Beata nie ukrywa, że zazdrości człowiekowi, który w październiku taką ekstra-pensję wygrał w Aleksandrowie Łódzki. Kupon kupił w kolekturze na placu Kościuszki. Na dodatek była to pierwsza wygrana, która padła w tej grze.

- Nie gram często, bo 5 złotych to dla mnie duża kwota, a tyle kosztuje zakład, ale co jakiś czas próbuję... - wyjaśnia. - Może i do mnie w końcu uśmiechnie się szczęście?

Okazuje się, że w 2014 roku mieszkańcom województwa łódzkiego dopisywało szczęście. Z danych łódzkiego oddziału Totalizatora Sportowego wynika, że w naszym regionie zanotowano dziewięć milionów wypłat. W sumie mieszkańcy województwa łódzkiego wygrali w Lotto i inne gry 95 milionów i 300 tysięcy złotych. W Lotto padło u nas pięć szóstek, czyli najwyższych nagród. Trzy w Lotto, a dwie w Lotto Plus.

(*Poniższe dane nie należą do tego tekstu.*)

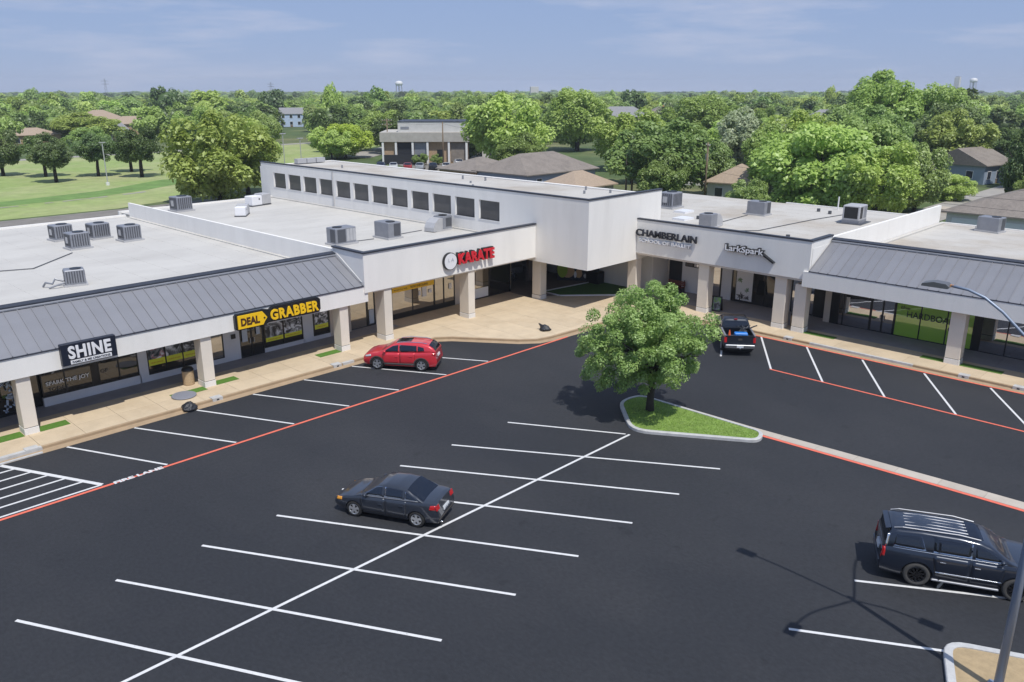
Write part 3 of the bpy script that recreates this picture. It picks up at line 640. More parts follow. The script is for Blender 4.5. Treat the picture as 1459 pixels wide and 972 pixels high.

Najwyższa wygrana w województwie łódzkim padła w 2014 roku w Domaniewicach, koło Łowicza, rodzinnej miejscowości złotego medalisty olimpijskiego w łyżwiarstwie szybkim Zbigniewa Bródki. Szczęśliwiec, który wysłał kupon w tamtejszej kolekturze, wygrał 5 milionów i 787 tysięcy złotych. Szóstkę trafili też mieszkańcy Tomaszowa Mazowieckiego i Szczercowa. Ale wygrali mniej niż szczęśliwiec z Domaniewic. Zgarnęli tylko po 2 miliony złotych. O gwarantowany milion zł, czyli nagrodę za szóstkę w Lotto Plus, wzbogacili się też mieszkańcy Zgierza i Osjakowa.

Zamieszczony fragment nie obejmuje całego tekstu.